O órgão destacou a necessidade de ampliar vagas nos espaços de acolhimento, criar fluxos de contato com autoridades de consulados e embaixadas, e garantir serviços de tradução, assegurando a assistência consular.

Também foram solicitadas informações sobre os planos da Fundação para atender crianças e adolescentes que precisarem de acolhimento institucional durante a COP 30, mas, segundo a Defensoria, o pedido foi ignorado.

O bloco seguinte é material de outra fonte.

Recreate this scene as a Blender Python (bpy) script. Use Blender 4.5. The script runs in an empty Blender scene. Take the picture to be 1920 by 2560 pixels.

Diante das irregularidades e da falta de resposta, a Defensoria alerta que, enquanto o mundo volta sua atenção para a Amazônia durante a COP-30, crianças e adolescentes em situação de vulnerabilidade no Pará continuam enfrentando a falta de estrutura nos serviços de acolhimento.

O que diz a prefeitura

A prefeitura de Belém disse que “reconhece e respeita o papel dos órgãos fiscalizadores, mas reforça que qualquer manifestação oficial depende de determinação judicial quanto ao acatamento da ação” e que, “assim que houver notificação formal, a Prefeitura irá se pronunciar nos termos legais”.

Ainda na nota, a gestão municipal disse que “a Funpapa mantém rotina permanente de monitoramento e manutenção em todas as suas unidades” e que as “refeições oferecidas seguem padrões nutricionais adequados, com porções balanceadas e em conformidade com as normas dos órgãos de controle”.

“A Fundação assegura ainda o fornecimento regular de materiais de limpeza e higienização, garantindo condições adequadas de trabalho, acolhimento e bem-estar em todos os espaços sob sua responsabilidade”, afirmou.

Também disse que “as equipes da Funpapa desenvolvem constantemente ações integradas de proteção social voltadas à população em situação de rua, por meio do Serviço Especializado em Abordagem Social (SEAS), dos Centros POP e dos Centros de Acolhimento Municipal de Alta Rotatividade (CAMAR)” e que “esses serviços oferecem acolhimento, alimentação, higienização, emissão de documentos, acesso à saúde, reintegração familiar, inserção no mercado de trabalho e capacitação profissional, reafirmando o compromisso da Prefeitura de Belém com a dignidade e os direitos da população em vulnerabilidade social”.